Fifty Years of the Law Commissions: Democracy, Law Reform and the Rule of Law
13 Tuesday Dec 2016
Blog Editorial Article 50, Features
Share it
Lord Toulson
The following extract is taken from the book “Fifty Years of the Law Commissions: The Dynamics of Law Reform” (2016) and is published here with the kind permission of Hart Publishing. Blog readers can get an exclusive 20% off the book when they use discount code CV7 when ordering online.
Historical consciousness is an essential factor for anyone taking a serious interest in the development of our law. For this reason it is imperative that we never lose sight of the common law principles and methods which provide our legal soil and bedrock, while recognising that they have been and are capable of accommodating cultivars from elsewhere.
By those sentiments I do not mean to give a misty-eyed impression that everything about the common law is a model of perfection, I shall have something to say about reform of the common law, but first I would like to share some thoughts about the state of the statute book 50 years on from the establishment of the Law Commission.
In our jurisdiction Parliament is recognised to be the supreme law maker, the interpretation of the law is recognised to be the function of the courts and the executive branch of government is recognised to be subject to the law, but the way in which the law is shaped is more complex than those simple statements might suggest.

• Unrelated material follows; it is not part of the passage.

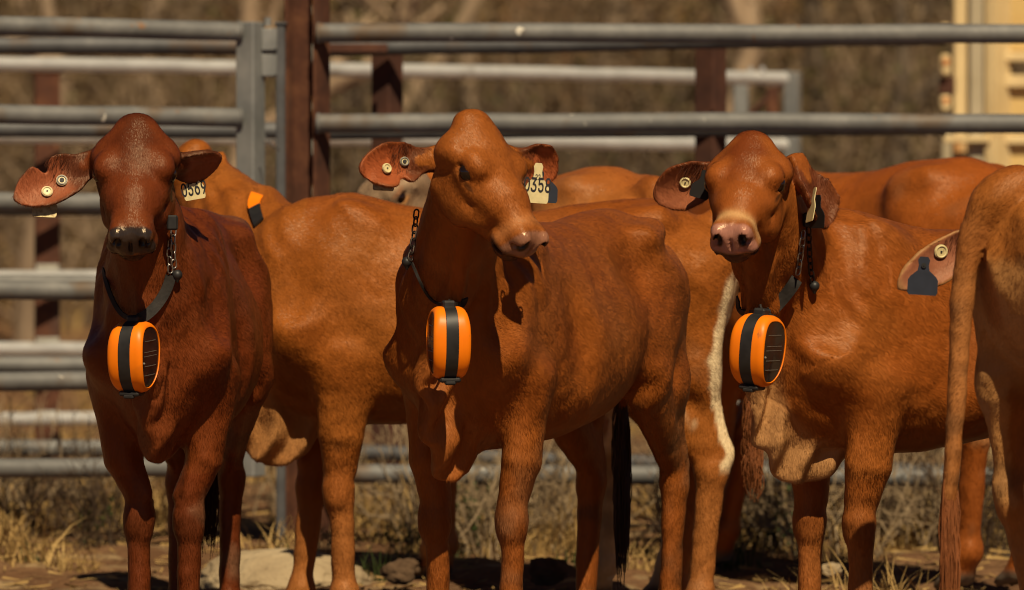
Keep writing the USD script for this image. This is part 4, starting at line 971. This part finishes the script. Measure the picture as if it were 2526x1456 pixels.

Many modern statutes give powers to the executive including delegated legislative powers. Moreover if the government has a working parliamentary majority it is in a strong position to change the law, including in ways which may be popular at large but discriminatory and oppressive towards unpopular minorities. Much of the development of constitutional law and of the concept of the rule of law over the last 70 years has been concerned with ways of handling the conflict between the democratic power of an elected Parliament to make laws as it thinks fit, and the protection of rights which have come to be regarded as fundamental for all members of society.
In his seminal book, The Rule of Law, Lord Bingham described the core of the principle of the rule of law in these words:
“[T]hat all persons and authorities within the state, whether public or private, should be bound by and entitled to the benefit of laws publicly made, taking effect (generally) in the future and publicly administered in the courts.”
This formulation was not intended to be rigid or comprehensive but to capture the central concept, which he supplemented with a number of supporting propositions or principles. The first is of particular interest: “The law must be accessible and so far as possible intelligible, clear and predictable.”
The idea is scarcely new or revolutionary. Among earlier eminent scholars, Professor Lon L Fuller of Harvard Law School set out a number of necessary elements of the rule of law in his book, The Morality of Law, published in the year before the passage of the Law Commissions Act. They included requirements of reasonable clarity to avoid unfair enforcement and the need to avoid contradictions.
Nor is the idea unique to western democratic society. The communique from the Chinese fourth plenum stated:
“To construct a Socialist legal system with Chinese characteristics, we must persist in giving precedence to legislation, giving rein to the guiding and driving role of legislation, and grasp the crucial matter of raising legislative quality … We must let the principles of fairness, justice and transparency penetrate into the entire process of legislation, perfect legislative systems and mechanisms, persist in simultaneously carrying out legislation, revision, abolition and interpretation, strengthen the timeliness, systemic nature, focus and effectiveness of laws and regulations.”
Compare those objectives, particulars the references to fairness, transparency, revision and systemic nature, with the words of section 3(1) of the Law Commissions Act:
“It shall be the duty of each of the Commissions to take and keep under review all the law with which they are respectively concerned with a view to its systematic development and reform, including in particular the codification of such law, the elimination of anomalies, the repeal of obsolete and unnecessary enactments, the reduction of the number of separate enactments and generally the simplification and modernisation of the law.”
Like the Chinese, we have a problem and it is serious. In 2013 the Office of Parliamentary Counsel (OPC) and the Cabinet Office began a “good law initiative” with the publication of a report entitled When Laws Become Too Complex. The OPC identified the qualities of good law as law which is “necessary, effective, clear, coherent and accessible”. But there is a gulf between how the law should be and how it is. The OPC correctly observed that the problem is not new, but it continues to grow with the ever-increasing volume of legislation. The OPC acknowledged that the volume of statutes and regulations, and their level of detail and frequent amendments, make legislation hard to understand and difficult to comply with. It recognised that “there is no compelling incentive [within government or Parliament] to create simplicity or to avoid making an intricate web of laws even more complex”, and that every addition has the potential to cause an exponential increase to the overall complexity. Good law requires us to consider how the situation can be reversed, for as the OPC candidly recognised, inability to access and understand the law “undermines the rule of the law”.